• The problem
Give the listing below again in full, exactly as written.

>> begin Collected material

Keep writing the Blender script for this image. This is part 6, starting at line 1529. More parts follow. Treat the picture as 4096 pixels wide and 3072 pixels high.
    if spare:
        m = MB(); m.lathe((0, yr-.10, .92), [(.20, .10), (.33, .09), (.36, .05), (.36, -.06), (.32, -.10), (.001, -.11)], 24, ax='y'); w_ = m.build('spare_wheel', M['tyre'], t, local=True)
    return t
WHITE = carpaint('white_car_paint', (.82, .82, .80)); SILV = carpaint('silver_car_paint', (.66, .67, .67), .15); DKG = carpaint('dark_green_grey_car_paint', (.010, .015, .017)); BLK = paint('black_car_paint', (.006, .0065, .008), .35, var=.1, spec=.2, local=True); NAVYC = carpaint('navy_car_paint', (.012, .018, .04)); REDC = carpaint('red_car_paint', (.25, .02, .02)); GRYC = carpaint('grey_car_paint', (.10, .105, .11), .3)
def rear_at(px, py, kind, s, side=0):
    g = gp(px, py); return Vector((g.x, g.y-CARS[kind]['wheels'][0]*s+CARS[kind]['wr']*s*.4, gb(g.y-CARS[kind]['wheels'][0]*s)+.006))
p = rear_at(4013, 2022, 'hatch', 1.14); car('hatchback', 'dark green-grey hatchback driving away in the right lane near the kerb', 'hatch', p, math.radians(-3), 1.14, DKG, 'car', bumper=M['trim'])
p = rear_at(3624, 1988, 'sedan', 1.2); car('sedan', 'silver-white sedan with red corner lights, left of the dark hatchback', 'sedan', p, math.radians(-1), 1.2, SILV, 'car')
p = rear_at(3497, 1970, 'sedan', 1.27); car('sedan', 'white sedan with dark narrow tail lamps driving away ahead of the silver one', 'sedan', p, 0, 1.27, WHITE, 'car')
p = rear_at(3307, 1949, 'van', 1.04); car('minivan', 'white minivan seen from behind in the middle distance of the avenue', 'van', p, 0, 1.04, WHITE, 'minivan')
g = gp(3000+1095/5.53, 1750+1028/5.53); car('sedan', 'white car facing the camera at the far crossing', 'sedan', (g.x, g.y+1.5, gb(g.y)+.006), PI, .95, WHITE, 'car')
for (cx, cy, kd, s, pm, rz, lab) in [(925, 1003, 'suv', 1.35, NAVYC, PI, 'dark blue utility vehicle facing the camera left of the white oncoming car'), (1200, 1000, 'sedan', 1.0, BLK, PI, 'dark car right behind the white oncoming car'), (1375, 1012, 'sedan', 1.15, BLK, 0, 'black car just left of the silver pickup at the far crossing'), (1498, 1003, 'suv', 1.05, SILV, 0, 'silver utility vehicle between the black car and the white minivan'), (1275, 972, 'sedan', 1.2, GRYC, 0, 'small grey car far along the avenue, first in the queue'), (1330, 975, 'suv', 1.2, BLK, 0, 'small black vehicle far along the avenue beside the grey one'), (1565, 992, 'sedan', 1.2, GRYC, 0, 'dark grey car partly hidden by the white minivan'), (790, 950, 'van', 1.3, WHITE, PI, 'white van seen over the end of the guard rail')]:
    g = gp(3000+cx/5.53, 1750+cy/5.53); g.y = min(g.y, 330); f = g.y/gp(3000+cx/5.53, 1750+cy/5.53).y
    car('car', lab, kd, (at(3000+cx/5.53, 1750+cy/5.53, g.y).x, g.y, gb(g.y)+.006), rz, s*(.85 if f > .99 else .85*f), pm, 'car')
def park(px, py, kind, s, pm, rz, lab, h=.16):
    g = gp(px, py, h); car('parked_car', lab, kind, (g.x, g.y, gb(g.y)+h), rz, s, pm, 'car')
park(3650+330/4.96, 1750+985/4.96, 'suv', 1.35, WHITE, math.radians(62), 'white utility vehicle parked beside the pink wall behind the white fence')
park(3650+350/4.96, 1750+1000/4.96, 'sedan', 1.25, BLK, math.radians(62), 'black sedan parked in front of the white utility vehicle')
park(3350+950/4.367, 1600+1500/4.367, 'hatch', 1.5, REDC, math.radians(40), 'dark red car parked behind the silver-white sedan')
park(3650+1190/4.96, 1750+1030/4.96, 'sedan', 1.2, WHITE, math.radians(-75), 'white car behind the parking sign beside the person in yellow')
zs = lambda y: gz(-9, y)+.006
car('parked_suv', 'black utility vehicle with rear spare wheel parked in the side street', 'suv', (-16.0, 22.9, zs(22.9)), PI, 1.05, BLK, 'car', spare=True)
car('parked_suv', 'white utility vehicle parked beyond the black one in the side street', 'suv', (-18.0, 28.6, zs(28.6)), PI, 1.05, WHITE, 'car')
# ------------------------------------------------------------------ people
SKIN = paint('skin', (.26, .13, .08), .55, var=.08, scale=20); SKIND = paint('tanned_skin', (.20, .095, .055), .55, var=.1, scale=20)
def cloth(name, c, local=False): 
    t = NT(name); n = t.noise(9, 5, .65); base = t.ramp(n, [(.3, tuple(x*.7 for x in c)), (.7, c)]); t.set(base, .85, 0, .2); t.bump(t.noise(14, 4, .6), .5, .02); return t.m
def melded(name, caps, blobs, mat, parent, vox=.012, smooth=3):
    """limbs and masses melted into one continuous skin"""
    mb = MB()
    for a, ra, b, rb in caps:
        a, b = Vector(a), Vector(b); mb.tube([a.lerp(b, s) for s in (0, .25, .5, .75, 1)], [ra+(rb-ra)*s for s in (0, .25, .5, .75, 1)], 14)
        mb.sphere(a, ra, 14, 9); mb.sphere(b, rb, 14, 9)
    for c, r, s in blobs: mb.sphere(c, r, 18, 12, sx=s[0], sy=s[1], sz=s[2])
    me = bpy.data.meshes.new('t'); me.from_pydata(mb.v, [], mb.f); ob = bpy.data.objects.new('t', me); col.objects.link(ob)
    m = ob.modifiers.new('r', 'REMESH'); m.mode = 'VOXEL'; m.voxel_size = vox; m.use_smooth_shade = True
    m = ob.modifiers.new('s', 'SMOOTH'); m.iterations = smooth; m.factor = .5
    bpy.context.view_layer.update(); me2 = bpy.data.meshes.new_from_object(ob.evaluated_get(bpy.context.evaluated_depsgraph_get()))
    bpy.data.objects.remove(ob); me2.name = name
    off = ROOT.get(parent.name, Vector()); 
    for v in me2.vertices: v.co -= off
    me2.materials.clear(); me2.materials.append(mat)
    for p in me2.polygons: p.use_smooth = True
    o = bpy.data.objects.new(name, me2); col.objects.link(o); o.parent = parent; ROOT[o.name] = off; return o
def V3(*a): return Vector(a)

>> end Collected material

• Problem solution
Keep writing the Blender script for this image. This is part 6, starting at line 1529. More parts follow. Treat the picture as 4096 pixels wide and 3072 pixels high.
    if spare:
        m = MB(); m.lathe((0, yr-.10, .92), [(.20, .10), (.33, .09), (.36, .05), (.36, -.06), (.32, -.10), (.001, -.11)], 24, ax='y'); w_ = m.build('spare_wheel', M['tyre'], t, local=True)
    return t
WHITE = carpaint('white_car_paint', (.82, .82, .80)); SILV = carpaint('silver_car_paint', (.66, .67, .67), .15); DKG = carpaint('dark_green_grey_car_paint', (.010, .015, .017)); BLK = paint('black_car_paint', (.006, .0065, .008), .35, var=.1, spec=.2, local=True); NAVYC = carpaint('navy_car_paint', (.012, .018, .04)); REDC = carpaint('red_car_paint', (.25, .02, .02)); GRYC = carpaint('grey_car_paint', (.10, .105, .11), .3)
def rear_at(px, py, kind, s, side=0):
    g = gp(px, py); return Vector((g.x, g.y-CARS[kind]['wheels'][0]*s+CARS[kind]['wr']*s*.4, gb(g.y-CARS[kind]['wheels'][0]*s)+.006))
p = rear_at(4013, 2022, 'hatch', 1.14); car('hatchback', 'dark green-grey hatchback driving away in the right lane near the kerb', 'hatch', p, math.radians(-3), 1.14, DKG, 'car', bumper=M['trim'])
p = rear_at(3624, 1988, 'sedan', 1.2); car('sedan', 'silver-white sedan with red corner lights, left of the dark hatchback', 'sedan', p, math.radians(-1), 1.2, SILV, 'car')
p = rear_at(3497, 1970, 'sedan', 1.27); car('sedan', 'white sedan with dark narrow tail lamps driving away ahead of the silver one', 'sedan', p, 0, 1.27, WHITE, 'car')
p = rear_at(3307, 1949, 'van', 1.04); car('minivan', 'white minivan seen from behind in the middle distance of the avenue', 'van', p, 0, 1.04, WHITE, 'minivan')
g = gp(3000+1095/5.53, 1750+1028/5.53); car('sedan', 'white car facing the camera at the far crossing', 'sedan', (g.x, g.y+1.5, gb(g.y)+.006), PI, .95, WHITE, 'car')
for (cx, cy, kd, s, pm, rz, lab) in [(925, 1003, 'suv', 1.35, NAVYC, PI, 'dark blue utility vehicle facing the camera left of the white oncoming car'), (1200, 1000, 'sedan', 1.0, BLK, PI, 'dark car right behind the white oncoming car'), (1375, 1012, 'sedan', 1.15, BLK, 0, 'black car just left of the silver pickup at the far crossing'), (1498, 1003, 'suv', 1.05, SILV, 0, 'silver utility vehicle between the black car and the white minivan'), (1275, 972, 'sedan', 1.2, GRYC, 0, 'small grey car far along the avenue, first in the queue'), (1330, 975, 'suv', 1.2, BLK, 0, 'small black vehicle far along the avenue beside the grey one'), (1565, 992, 'sedan', 1.2, GRYC, 0, 'dark grey car partly hidden by the white minivan'), (790, 950, 'van', 1.3, WHITE, PI, 'white van seen over the end of the guard rail')]:
    g = gp(3000+cx/5.53, 1750+cy/5.53); g.y = min(g.y, 330); f = g.y/gp(3000+cx/5.53, 1750+cy/5.53).y
    car('car', lab, kd, (at(3000+cx/5.53, 1750+cy/5.53, g.y).x, g.y, gb(g.y)+.006), rz, s*(.85 if f > .99 else .85*f), pm, 'car')
def park(px, py, kind, s, pm, rz, lab, h=.16):
    g = gp(px, py, h); car('parked_car', lab, kind, (g.x, g.y, gb(g.y)+h), rz, s, pm, 'car')
park(3650+330/4.96, 1750+985/4.96, 'suv', 1.35, WHITE, math.radians(62), 'white utility vehicle parked beside the pink wall behind the white fence')
park(3650+350/4.96, 1750+1000/4.96, 'sedan', 1.25, BLK, math.radians(62), 'black sedan parked in front of the white utility vehicle')
park(3350+950/4.367, 1600+1500/4.367, 'hatch', 1.5, REDC, math.radians(40), 'dark red car parked behind the silver-white sedan')
park(3650+1190/4.96, 1750+1030/4.96, 'sedan', 1.2, WHITE, math.radians(-75), 'white car behind the parking sign beside the person in yellow')
zs = lambda y: gz(-9, y)+.006
car('parked_suv', 'black utility vehicle with rear spare wheel parked in the side street', 'suv', (-16.0, 22.9, zs(22.9)), PI, 1.05, BLK, 'car', spare=True)
car('parked_suv', 'white utility vehicle parked beyond the black one in the side street', 'suv', (-18.0, 28.6, zs(28.6)), PI, 1.05, WHITE, 'car')
# ------------------------------------------------------------------ people
SKIN = paint('skin', (.26, .13, .08), .55, var=.08, scale=20); SKIND = paint('tanned_skin', (.20, .095, .055), .55, var=.1, scale=20)
def cloth(name, c, local=False): 
    t = NT(name); n = t.noise(9, 5, .65); base = t.ramp(n, [(.3, tuple(x*.7 for x in c)), (.7, c)]); t.set(base, .85, 0, .2); t.bump(t.noise(14, 4, .6), .5, .02); return t.m
def melded(name, caps, blobs, mat, parent, vox=.012, smooth=3):
    """limbs and masses melted into one continuous skin"""
    mb = MB()
    for a, ra, b, rb in caps:
        a, b = Vector(a), Vector(b); mb.tube([a.lerp(b, s) for s in (0, .25, .5, .75, 1)], [ra+(rb-ra)*s for s in (0, .25, .5, .75, 1)], 14)
        mb.sphere(a, ra, 14, 9); mb.sphere(b, rb, 14, 9)
    for c, r, s in blobs: mb.sphere(c, r, 18, 12, sx=s[0], sy=s[1], sz=s[2])
    me = bpy.data.meshes.new('t'); me.from_pydata(mb.v, [], mb.f); ob = bpy.data.objects.new('t', me); col.objects.link(ob)
    m = ob.modifiers.new('r', 'REMESH'); m.mode = 'VOXEL'; m.voxel_size = vox; m.use_smooth_shade = True
    m = ob.modifiers.new('s', 'SMOOTH'); m.iterations = smooth; m.factor = .5
    bpy.context.view_layer.update(); me2 = bpy.data.meshes.new_from_object(ob.evaluated_get(bpy.context.evaluated_depsgraph_get()))
    bpy.data.objects.remove(ob); me2.name = name
    off = ROOT.get(parent.name, Vector()); 
    for v in me2.vertices: v.co -= off
    me2.materials.clear(); me2.materials.append(mat)
    for p in me2.polygons: p.use_smooth = True
    o = bpy.data.objects.new(name, me2); col.objects.link(o); o.parent = parent; ROOT[o.name] = off; return o
def V3(*a): return Vector(a)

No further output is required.